Ingram Micro Inc. (IM) has reported second-quarter 2011 earnings per share of 37 cents, just matching the Zacks Consensus Estimate. However, the quarter’s results were 9.8% below the year-ago level. Management held transitional difficulties to a new enterprise system in Australia responsible for the lackluster performance. But shares jumped 12.79% in after-market trade, which could be due to management’s commentary that it has already resolved the Australian issue to some extent during the quarter.

Revenues

Ingram Micro’s second quarter revenues of $8.75 billion increased 7.3% from $8.16 billion in the year-ago quarter. The improvement may be attributed to modest sales growth across all geographic regions and improving Information Technology (IT) spending. Foreign currency translation had a 6% positive impact on revenues.

Revenue contribution from North America increased 5.7% year over year to $3.76 billion. Europe, Middle East and Africa (EMEA) contributed $2.64 billion, up 11.3% from the year-ago quarter. European currency translation had a positive impact on regional revenue.

The Asia-Pacific region generated $1.96 billion in sales, up 5.1% from $1.87 billion in the second quarter of 2010. Foreign currency translation had an 8% positive impact on revenues. Latin America sales grew 7.4% year over year to $386.6 million, benefiting from a positive translation impact of 6% from relatively stronger regional currencies.

Operating Results

Gross profit grew a modest 5.0% to $459.2 million in the reported quarter from $437.4 million in the year-ago quarter. However, the gross margin dropped 20 basis points (bps) year over year to 5.2%. The difference could be traced back to operational interruptions at the new enterprise system in Australia, competitive pricing in some Asian markets, subdued retail demand in Europe and Asia-Pacific, and a higher mix of emerging markets revenue that typically carry lower margins.

Selling, general and administrative expenses were $362.1 million, up 8.7% from $333.1 million in the year-ago quarter. The increase was due to higher compensation expenses, investments in system enhancements and growth initiatives. Moreover, translation of stronger foreign currencies had an adverse effect on operating expenses.

Operating profit was $97.1 million, compared to $104.5 million in the prior-year quarter. Operating margin in the quarter decreased 20 bps year over year to 1.1%.

Ingram Micro reported a net income of $59.7 million, or 37 cents per share, compared to $67.7 million, or 41 cents in the year-ago quarter. There was no one-time item recorded during the quarter.

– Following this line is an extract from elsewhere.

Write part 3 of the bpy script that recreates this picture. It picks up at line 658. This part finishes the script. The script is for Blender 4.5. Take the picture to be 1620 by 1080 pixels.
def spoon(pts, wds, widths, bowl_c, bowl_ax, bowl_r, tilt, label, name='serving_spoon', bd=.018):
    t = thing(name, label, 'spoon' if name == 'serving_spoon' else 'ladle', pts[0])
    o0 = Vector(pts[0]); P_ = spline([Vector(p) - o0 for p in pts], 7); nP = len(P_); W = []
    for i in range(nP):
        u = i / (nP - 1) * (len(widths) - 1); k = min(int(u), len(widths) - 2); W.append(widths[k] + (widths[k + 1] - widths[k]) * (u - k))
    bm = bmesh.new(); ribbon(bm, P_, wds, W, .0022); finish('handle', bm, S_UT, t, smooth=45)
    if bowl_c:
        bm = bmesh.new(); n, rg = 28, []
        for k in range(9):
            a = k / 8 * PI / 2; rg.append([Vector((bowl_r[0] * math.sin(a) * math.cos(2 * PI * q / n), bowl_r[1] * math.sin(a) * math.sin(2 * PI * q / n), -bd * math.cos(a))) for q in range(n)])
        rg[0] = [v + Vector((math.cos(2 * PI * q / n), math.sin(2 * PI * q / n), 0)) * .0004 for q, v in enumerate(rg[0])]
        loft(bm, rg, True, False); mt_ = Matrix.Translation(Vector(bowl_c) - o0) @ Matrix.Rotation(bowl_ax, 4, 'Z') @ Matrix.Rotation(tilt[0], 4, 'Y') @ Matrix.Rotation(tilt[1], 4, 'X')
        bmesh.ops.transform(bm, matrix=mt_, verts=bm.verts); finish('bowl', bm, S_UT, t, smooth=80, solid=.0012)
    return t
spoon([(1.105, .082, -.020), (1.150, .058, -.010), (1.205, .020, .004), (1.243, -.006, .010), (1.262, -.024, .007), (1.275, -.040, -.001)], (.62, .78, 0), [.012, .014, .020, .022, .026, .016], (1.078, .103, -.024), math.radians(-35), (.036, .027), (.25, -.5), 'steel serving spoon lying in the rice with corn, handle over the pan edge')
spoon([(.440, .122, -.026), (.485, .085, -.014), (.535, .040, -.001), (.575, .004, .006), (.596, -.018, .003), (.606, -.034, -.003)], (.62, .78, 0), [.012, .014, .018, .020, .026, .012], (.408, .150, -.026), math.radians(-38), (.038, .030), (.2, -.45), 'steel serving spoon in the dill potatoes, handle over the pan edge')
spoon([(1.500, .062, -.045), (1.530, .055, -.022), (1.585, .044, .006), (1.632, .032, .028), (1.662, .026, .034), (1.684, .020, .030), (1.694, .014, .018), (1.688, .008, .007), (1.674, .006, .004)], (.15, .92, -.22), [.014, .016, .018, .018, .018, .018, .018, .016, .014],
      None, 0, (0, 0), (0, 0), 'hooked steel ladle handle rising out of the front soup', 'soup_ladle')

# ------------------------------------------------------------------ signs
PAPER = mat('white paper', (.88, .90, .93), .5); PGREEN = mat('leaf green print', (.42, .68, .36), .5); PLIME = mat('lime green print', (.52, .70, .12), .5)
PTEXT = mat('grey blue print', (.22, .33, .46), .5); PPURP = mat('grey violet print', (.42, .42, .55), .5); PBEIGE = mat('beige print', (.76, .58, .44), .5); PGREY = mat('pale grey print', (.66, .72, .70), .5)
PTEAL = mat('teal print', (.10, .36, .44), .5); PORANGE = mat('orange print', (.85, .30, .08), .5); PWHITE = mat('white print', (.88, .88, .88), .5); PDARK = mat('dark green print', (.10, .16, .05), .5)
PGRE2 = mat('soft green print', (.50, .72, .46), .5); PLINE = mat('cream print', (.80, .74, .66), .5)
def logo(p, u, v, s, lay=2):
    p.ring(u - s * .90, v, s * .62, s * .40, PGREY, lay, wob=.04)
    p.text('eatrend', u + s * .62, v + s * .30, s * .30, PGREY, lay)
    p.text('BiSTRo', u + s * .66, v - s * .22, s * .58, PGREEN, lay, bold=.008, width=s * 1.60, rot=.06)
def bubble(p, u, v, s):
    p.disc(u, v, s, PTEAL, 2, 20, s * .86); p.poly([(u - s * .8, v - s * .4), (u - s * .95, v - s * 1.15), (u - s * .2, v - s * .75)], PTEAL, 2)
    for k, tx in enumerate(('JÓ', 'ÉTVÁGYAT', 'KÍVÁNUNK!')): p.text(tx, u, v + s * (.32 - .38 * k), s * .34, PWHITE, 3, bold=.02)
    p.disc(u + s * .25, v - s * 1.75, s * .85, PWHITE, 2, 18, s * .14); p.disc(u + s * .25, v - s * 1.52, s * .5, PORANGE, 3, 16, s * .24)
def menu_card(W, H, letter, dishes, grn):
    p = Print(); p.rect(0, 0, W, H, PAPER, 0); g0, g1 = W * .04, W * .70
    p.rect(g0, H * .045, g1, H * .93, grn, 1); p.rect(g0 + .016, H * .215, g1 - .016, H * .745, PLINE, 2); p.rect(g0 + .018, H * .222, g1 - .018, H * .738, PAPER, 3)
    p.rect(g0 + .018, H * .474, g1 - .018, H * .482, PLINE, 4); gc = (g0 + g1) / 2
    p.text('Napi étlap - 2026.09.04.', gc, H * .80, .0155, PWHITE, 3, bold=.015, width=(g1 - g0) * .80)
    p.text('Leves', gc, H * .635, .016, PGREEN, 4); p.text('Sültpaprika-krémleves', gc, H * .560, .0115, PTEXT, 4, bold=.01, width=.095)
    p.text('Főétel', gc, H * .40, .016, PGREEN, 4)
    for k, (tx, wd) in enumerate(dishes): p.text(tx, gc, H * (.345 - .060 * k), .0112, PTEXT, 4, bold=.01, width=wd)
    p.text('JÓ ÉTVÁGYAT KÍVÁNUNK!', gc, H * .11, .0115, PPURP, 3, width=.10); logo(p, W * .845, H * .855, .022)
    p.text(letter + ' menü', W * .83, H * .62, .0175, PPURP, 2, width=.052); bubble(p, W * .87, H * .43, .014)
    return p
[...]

Balance Sheet and Share Repurchase

Ingram Micro exited the second quarter with cash and cash equivalents of $1.38 billion, up from $1.02 billion in the previous quarter. Accounts receivable decreased 4.0% sequentially to $3.59 billion. Inventories were $3.08 billion, up from $3.03 billion in the prior quarter. Total debt balance was $642.6 million, down from $657.0 million in the previous quarter.

Ingram Micro paid $75.0 million to buy back 4.0 million shares during the quarter. Ingram also purchased an additional 4.2 million shares for $75.0 million during this month.

Guidance

Ingram Micro did not provide any specific guidance for the third quarter of 2011 but expects sales to grow sequentially based on historical trends. However, sales could grow on a year-over-year basis, given consistent demand trends. Management expects the transitional issue to be over by the next quarter, which could lead to a market share gain in Australia. But, the company would take time to regain the full momentum in its Australian business.

The company also expects the gross margin to decline sequentially following competitive pressure in the Asia-Pacific region and softer retail demand in Europe. Ingram Micro also stated that operating expenses may fluctuate, despite cost control measures, due to continuous strategic investments.

Based on the improving IT spending trend, increasing global demand for its products and the completion target of the ERP (enterprise resource planning) system implementation in Australia within the coming three years, Ingram Micro is confident about achieving operational excellence going ahead.

Conclusion

We find Ingram Micro’s second quarter results unimpressive as the bottom line was just in line with the Zacks Consensus Estimate. Ongoing softness in the retail sector in Europe and Asia-Pacific regions as well as the transition issue has constrained Ingram from providing an encouraging guidance. Though management is quite positive about having resolved most of the issues in this quarter and has assured that it will regain market share in Australia, we would prefer to take a cautious stance on the stock.

Despite the uneventful quarter, we remain fairly optimistic about Ingram Micro’s strategic relationship with network giant Juniper Networks Inc. (JNPR), as well as tech giants, such as Hewlett-Packard Company (HPQ), International Business Machines Inc. (IBM) and Microsoft Corp. (MSFT).

Ingram Micro’s high dependency on IT spending is a concern. Though we remain positive about corporate IT spending, which should see a slow but steady recovery through 2011, a slowing consumer spending cannot be ignored. The company’s significant European exposure and debt burden are also concerns.

Currently, Ingram Micro has a Zacks #4 Rank, implying a short-term Sell rating.